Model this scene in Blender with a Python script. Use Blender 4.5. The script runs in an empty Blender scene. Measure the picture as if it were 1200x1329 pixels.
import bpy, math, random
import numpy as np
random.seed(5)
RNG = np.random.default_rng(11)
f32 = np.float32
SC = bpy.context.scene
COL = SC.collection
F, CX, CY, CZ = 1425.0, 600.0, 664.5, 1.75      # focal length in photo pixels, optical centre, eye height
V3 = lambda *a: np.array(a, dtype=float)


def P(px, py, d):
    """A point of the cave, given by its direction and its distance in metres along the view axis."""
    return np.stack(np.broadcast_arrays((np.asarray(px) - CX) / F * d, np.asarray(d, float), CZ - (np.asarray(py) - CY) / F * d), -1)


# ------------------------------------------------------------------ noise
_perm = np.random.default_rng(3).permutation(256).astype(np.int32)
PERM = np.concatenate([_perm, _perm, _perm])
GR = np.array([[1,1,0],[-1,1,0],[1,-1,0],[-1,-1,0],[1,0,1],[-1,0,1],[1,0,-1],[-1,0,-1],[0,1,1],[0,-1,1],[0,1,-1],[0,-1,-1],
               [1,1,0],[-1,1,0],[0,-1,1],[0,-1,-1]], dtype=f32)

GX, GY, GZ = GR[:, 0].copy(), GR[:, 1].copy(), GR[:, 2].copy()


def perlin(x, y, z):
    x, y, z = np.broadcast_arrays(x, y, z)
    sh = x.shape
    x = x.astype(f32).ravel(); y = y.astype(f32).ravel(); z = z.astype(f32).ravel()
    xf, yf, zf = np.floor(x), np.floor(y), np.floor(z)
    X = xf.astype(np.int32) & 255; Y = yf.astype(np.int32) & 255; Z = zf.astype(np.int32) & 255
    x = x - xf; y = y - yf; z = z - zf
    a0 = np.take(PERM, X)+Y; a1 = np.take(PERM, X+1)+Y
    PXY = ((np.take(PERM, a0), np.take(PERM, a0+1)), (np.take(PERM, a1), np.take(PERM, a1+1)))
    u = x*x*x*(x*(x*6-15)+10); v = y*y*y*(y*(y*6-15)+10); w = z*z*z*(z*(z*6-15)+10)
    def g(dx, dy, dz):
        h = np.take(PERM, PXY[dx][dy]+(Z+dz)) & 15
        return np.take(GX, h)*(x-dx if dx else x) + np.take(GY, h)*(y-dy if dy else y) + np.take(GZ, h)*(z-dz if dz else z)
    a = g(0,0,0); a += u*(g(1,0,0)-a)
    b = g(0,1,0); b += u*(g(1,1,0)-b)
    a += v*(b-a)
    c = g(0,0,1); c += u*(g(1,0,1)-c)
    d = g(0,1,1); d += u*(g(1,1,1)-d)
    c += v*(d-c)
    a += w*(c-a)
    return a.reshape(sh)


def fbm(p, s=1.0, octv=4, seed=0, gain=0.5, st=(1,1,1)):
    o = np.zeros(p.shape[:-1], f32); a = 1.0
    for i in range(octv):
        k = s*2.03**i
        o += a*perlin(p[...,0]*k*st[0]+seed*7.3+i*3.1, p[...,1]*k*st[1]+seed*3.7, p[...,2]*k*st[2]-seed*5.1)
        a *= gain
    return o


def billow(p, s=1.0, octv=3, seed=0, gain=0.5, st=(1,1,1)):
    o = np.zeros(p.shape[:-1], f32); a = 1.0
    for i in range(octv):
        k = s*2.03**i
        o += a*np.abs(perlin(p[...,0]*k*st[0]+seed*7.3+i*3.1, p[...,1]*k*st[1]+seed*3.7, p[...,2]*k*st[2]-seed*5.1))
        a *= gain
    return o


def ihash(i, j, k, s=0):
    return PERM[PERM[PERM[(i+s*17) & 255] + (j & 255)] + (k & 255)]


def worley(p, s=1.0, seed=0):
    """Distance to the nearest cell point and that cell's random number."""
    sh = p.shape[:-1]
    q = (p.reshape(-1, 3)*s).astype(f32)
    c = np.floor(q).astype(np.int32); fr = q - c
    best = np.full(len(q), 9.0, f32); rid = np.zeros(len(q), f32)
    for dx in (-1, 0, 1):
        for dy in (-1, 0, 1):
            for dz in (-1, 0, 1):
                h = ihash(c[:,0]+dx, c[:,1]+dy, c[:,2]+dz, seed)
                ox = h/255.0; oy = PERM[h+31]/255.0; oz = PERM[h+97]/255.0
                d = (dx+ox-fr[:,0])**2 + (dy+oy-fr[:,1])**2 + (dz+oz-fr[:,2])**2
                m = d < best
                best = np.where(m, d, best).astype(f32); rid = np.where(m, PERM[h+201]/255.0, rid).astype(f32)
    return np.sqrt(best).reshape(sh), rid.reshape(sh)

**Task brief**
Using the data above, return each line exactly as written.

**Exercise answer**
Model this scene in Blender with a Python script. Use Blender 4.5. The script runs in an empty Blender scene. Measure the picture as if it were 1200x1329 pixels.
import bpy, math, random
import numpy as np
random.seed(5)
RNG = np.random.default_rng(11)
f32 = np.float32
SC = bpy.context.scene
COL = SC.collection
F, CX, CY, CZ = 1425.0, 600.0, 664.5, 1.75      # focal length in photo pixels, optical centre, eye height
V3 = lambda *a: np.array(a, dtype=float)


def P(px, py, d):
    """A point of the cave, given by its direction and its distance in metres along the view axis."""
    return np.stack(np.broadcast_arrays((np.asarray(px) - CX) / F * d, np.asarray(d, float), CZ - (np.asarray(py) - CY) / F * d), -1)


# ------------------------------------------------------------------ noise
_perm = np.random.default_rng(3).permutation(256).astype(np.int32)
PERM = np.concatenate([_perm, _perm, _perm])
GR = np.array([[1,1,0],[-1,1,0],[1,-1,0],[-1,-1,0],[1,0,1],[-1,0,1],[1,0,-1],[-1,0,-1],[0,1,1],[0,-1,1],[0,1,-1],[0,-1,-1],
               [1,1,0],[-1,1,0],[0,-1,1],[0,-1,-1]], dtype=f32)

GX, GY, GZ = GR[:, 0].copy(), GR[:, 1].copy(), GR[:, 2].copy()


def perlin(x, y, z):
    x, y, z = np.broadcast_arrays(x, y, z)
    sh = x.shape
    x = x.astype(f32).ravel(); y = y.astype(f32).ravel(); z = z.astype(f32).ravel()
    xf, yf, zf = np.floor(x), np.floor(y), np.floor(z)
    X = xf.astype(np.int32) & 255; Y = yf.astype(np.int32) & 255; Z = zf.astype(np.int32) & 255
    x = x - xf; y = y - yf; z = z - zf
    a0 = np.take(PERM, X)+Y; a1 = np.take(PERM, X+1)+Y
    PXY = ((np.take(PERM, a0), np.take(PERM, a0+1)), (np.take(PERM, a1), np.take(PERM, a1+1)))
    u = x*x*x*(x*(x*6-15)+10); v = y*y*y*(y*(y*6-15)+10); w = z*z*z*(z*(z*6-15)+10)
    def g(dx, dy, dz):
        h = np.take(PERM, PXY[dx][dy]+(Z+dz)) & 15
        return np.take(GX, h)*(x-dx if dx else x) + np.take(GY, h)*(y-dy if dy else y) + np.take(GZ, h)*(z-dz if dz else z)
    a = g(0,0,0); a += u*(g(1,0,0)-a)
    b = g(0,1,0); b += u*(g(1,1,0)-b)
    a += v*(b-a)
    c = g(0,0,1); c += u*(g(1,0,1)-c)
    d = g(0,1,1); d += u*(g(1,1,1)-d)
    c += v*(d-c)
    a += w*(c-a)
    return a.reshape(sh)


def fbm(p, s=1.0, octv=4, seed=0, gain=0.5, st=(1,1,1)):
    o = np.zeros(p.shape[:-1], f32); a = 1.0
    for i in range(octv):
        k = s*2.03**i
        o += a*perlin(p[...,0]*k*st[0]+seed*7.3+i*3.1, p[...,1]*k*st[1]+seed*3.7, p[...,2]*k*st[2]-seed*5.1)
        a *= gain
    return o


def billow(p, s=1.0, octv=3, seed=0, gain=0.5, st=(1,1,1)):
    o = np.zeros(p.shape[:-1], f32); a = 1.0
    for i in range(octv):
        k = s*2.03**i
        o += a*np.abs(perlin(p[...,0]*k*st[0]+seed*7.3+i*3.1, p[...,1]*k*st[1]+seed*3.7, p[...,2]*k*st[2]-seed*5.1))
        a *= gain
    return o


def ihash(i, j, k, s=0):
    return PERM[PERM[PERM[(i+s*17) & 255] + (j & 255)] + (k & 255)]


def worley(p, s=1.0, seed=0):
    """Distance to the nearest cell point and that cell's random number."""
    sh = p.shape[:-1]
    q = (p.reshape(-1, 3)*s).astype(f32)
    c = np.floor(q).astype(np.int32); fr = q - c
    best = np.full(len(q), 9.0, f32); rid = np.zeros(len(q), f32)
    for dx in (-1, 0, 1):
        for dy in (-1, 0, 1):
            for dz in (-1, 0, 1):
                h = ihash(c[:,0]+dx, c[:,1]+dy, c[:,2]+dz, seed)
                ox = h/255.0; oy = PERM[h+31]/255.0; oz = PERM[h+97]/255.0
                d = (dx+ox-fr[:,0])**2 + (dy+oy-fr[:,1])**2 + (dz+oz-fr[:,2])**2
                m = d < best
                best = np.where(m, d, best).astype(f32); rid = np.where(m, PERM[h+201]/255.0, rid).astype(f32)
    return np.sqrt(best).reshape(sh), rid.reshape(sh)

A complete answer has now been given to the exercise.